Business & Economic Review 1998年12月号
【OPINION】
「市場主義」と「市場の失敗」の狭間で-二者択一的単純思考を排せ
1998年11月25日
20世紀の最後の10年間を後年の歴史家は恐らく「自由化と市場経済化の10年」と呼ぶだろう……。確かに社会主義国の崩壊に始まった90年代は、歴史上にも類をみないほどの自由貿易主義の隆盛と金融自由化の進展に彩られていた。自由化の中核が世界銀行と国際通貨基金(IMF)であり、彼らが提供する途上国向け成長支援プログラムが、とりわけ金融・資本市場の整備と対外開放に重きを置いていたことは衆目の一致するところである。
昨年のアジア通貨危機以来、そんな風向きに変調の兆しがみられ、それはロシア危機を経て確かな潮流となりつつあるように思われる。実体経済から遊離した投機マネーの暗躍を排すために市場機能に介入し、市場メカニズムによらない経済再生を図ろうという「反市場論者」の台頭である。
世銀=IMF流の通貨危機対策はいたって単純明快だ。市場メカニズムの機能しない「不健全な金融システム」こそ通貨危機の根源であり、そのためには財政再建と経常収支の改善が不可欠である。したがって当面は、「金融システム再生」のための経済縮小過程に耐えなければならないし、それがまた彼らの提供する経済的支援の前提でもある。
しかし、途上国側には不満が大きい。かつて成長支援プログラムを受け入れ、金融の自由化と対外開放を行ったがゆえに大量の投機マネーに蹂躪(じゅうりん)されることになり、バブルの発生とその崩壊を経て、今日の惨状が招かれた。これは明確な「市場の失敗」ではないか。にもかかわらず金融支援の交換条件として世銀=IMFは、さらなる市場メカニズム徹底のための緊縮政策を押し付けるのである。ガルブレイスやクルーグマンのような著名な経済学者ですら、世銀=IMF流の処方箋にはバブルのつけを国民に回すだけとして批判的である。

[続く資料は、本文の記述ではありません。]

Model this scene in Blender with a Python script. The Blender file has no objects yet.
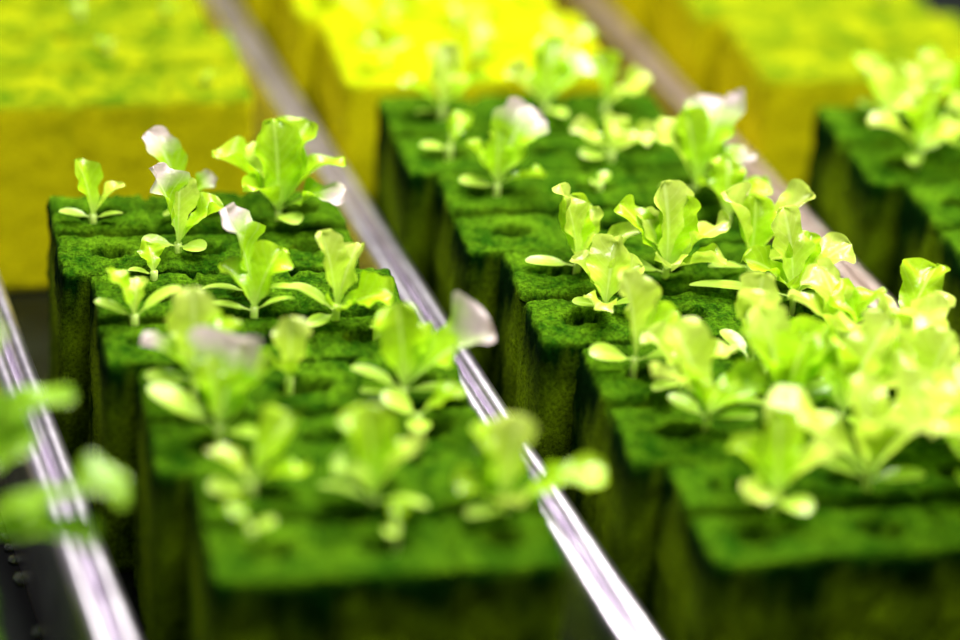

とはいえ、発展途上国が海外からの資本流入に背を向けつつ、国内貯蓄の集積のみで安定的な経済成長を遂げていくことはほとんど不可能である。多くの実証研究は、金融システムの整備とその後の経済成長との間に正の相関関係を検出している。マハティール流の経済鎖国政策が、中長期的に経済成長という果実をもたらす可能性もまた限りなく低い。
こうしたパラドクスに陥るのは、市場主義者も市場の失敗論者も、一種原理的な排他主義に立っているからだ。世銀=IMF流の画一的自由化論が頓挫したのは、彼らが一般均衡分析的な比較静学のみを重視し、先進国において金融システムが確立されてきた過程を歴史的なパースペクティブから考察する謙虚な姿勢に欠けているからである。市場主義のメッカ、アメリカですら、大恐慌による資本市場の機能マヒ以降、証券取引監視委員会や情報開示の強制等に始まり、市場機能を確保するための施策が営々と積み重ねられてきた。複式簿記の習慣すら根づいていない旧共産主義国や、所有と経営の分離が未だ明確になっていない発展途上段階の国々に、徹底した情報開示の下で初めて機能する市場メカニズムの拙速な導入を強いるのは、そもそも無理な話である。
一方、市場の失敗論者も、投機マネーの横暴を隠れみのに、旧態依然たる経済構造を温存しようとする目論見が見え隠れする。経済改革の断行なしに経済再生はあり得ない。そして、経済再生がおぼつかなければ、資本流入規制が存在しようとなかろうと、海外からの資金導入は不可能である。過去への回帰が将来の成功をもたらすわけではない。
市場メカニズムの尊重と短期的な政府の介入とは全く矛盾するものではない。問題は、介入が中長期的には市場メカニズムの機能にプラスになるような形で行われなければならないということである。深刻な金融危機に対して、市場メカニズムの徹底と情報開示の充実という教科書的な処方箋で画一的に対応する市場化政策、逆に市場メカニズムを政府の意のままにコントロールし、旧システムの温存を図ろうという反市場政策、の双方ともこの前提を満たしていない。以上の議論は、極端な二者択一的単純思考に基づく経済・金融政策が、結局のところ、国民のさらなる負担に跳ね返る危険性を示している。